West Side Story - April 30 - May 10, 2019

Glenealge Secondary School

 A Note From the Creative Team 

ARTISTIC DIRECTOR - JUSTIN MALLER

 

Good evening and thank you for coming to share in Gleneagle Performing Arts presentation of West Side Story. When I arrived here at Gleneagle in the fall there was a different show in the planning. After auditions and meeting the production team I knew the production had to change. Change for the primary reason that the students here at Glen are extraordinary. This unique group of individuals needed something more. And what could be more than perhaps the most iconic Broadway musical of all time, “West Side Story”.

 

Originally titled East Side Story the plot centered around an ongoing conflict between Irish Catholic family and a Jewish family living on the Lower East Side of Manhattan. Arthur Laurents would prepare a full draft in 1947, but with Bernstein wanting a more operatic score and Robbins/Laurents wanting a more lyric theatre approach to the musical, the project was abandoned by the team and shelved for almost five years. When they returned to it years later, newcomer Stephen Sondheim was added to their team. Anti-Semitism was removed from the story and replaced with racial prejudice and the setting moved from the lower east to the upper west of Manhattan. The Irish catholic gang became the Polish (white) Jets and the Emeralds (The Jewish Gang) would become the Puerto Rican Sharks.
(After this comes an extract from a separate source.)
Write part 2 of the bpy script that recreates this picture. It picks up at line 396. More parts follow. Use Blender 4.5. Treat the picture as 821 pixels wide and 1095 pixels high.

The Emeralds name survives with a mention in the final show but the story shifted to explore racism against immigrants in America.

 

West Side Story’s development was not the only struggle the production faced. Most believed it was an impossible project. The singing lines contained challenging intervals. The characters not only had to sing, but dance and act and be taken for teenagers. Therefore, the ensemble was given more freedom than Broadway dancers had previously been given to interpret their roles, and the dancers were thrilled to be treated like actors instead of just choreographed bodies. The goal was gritty realism and true physical expression. It was a new path from the Golden age of musicals from before. West side’s exploration of darker themes focusing on social problems with extended choreography sequences, glorious ballads and Jazzy, Latin symphonic passages, defined a new era for the American Musical. It demonstrated the idea that the principles of serious drama could be applied to serious musicals.

 

So, the show was the perfect choice for our very talented cast and crew. The students have also had the privilege of working with Lyndsey Britten who has choreographed a very expressive and amazing collection of storytelling through movement that I have ever seen.

 

Finally, I believe this show comes to us at an important time in all our lives. Though originally produced in 1959 the themes and storytelling are very meaningful and still resonate today. Love may conquer all but bigotry, racism, fear and hatred are very powerful destructive forces in our society. Friction between groups of diverse backgrounds has always been a part of American history and it is still spreading. WE must stand against it or share Maria and Tony's fate.  Maria says to Tony, “I see only you [because]we are the same”.

 

I invite you to come with us on this emotional journey. Confront the darkness, find the light and experience a piece of Musical Theatre History.

Break a Leg Gleneagle and thank you for reaching high to meet this challenge.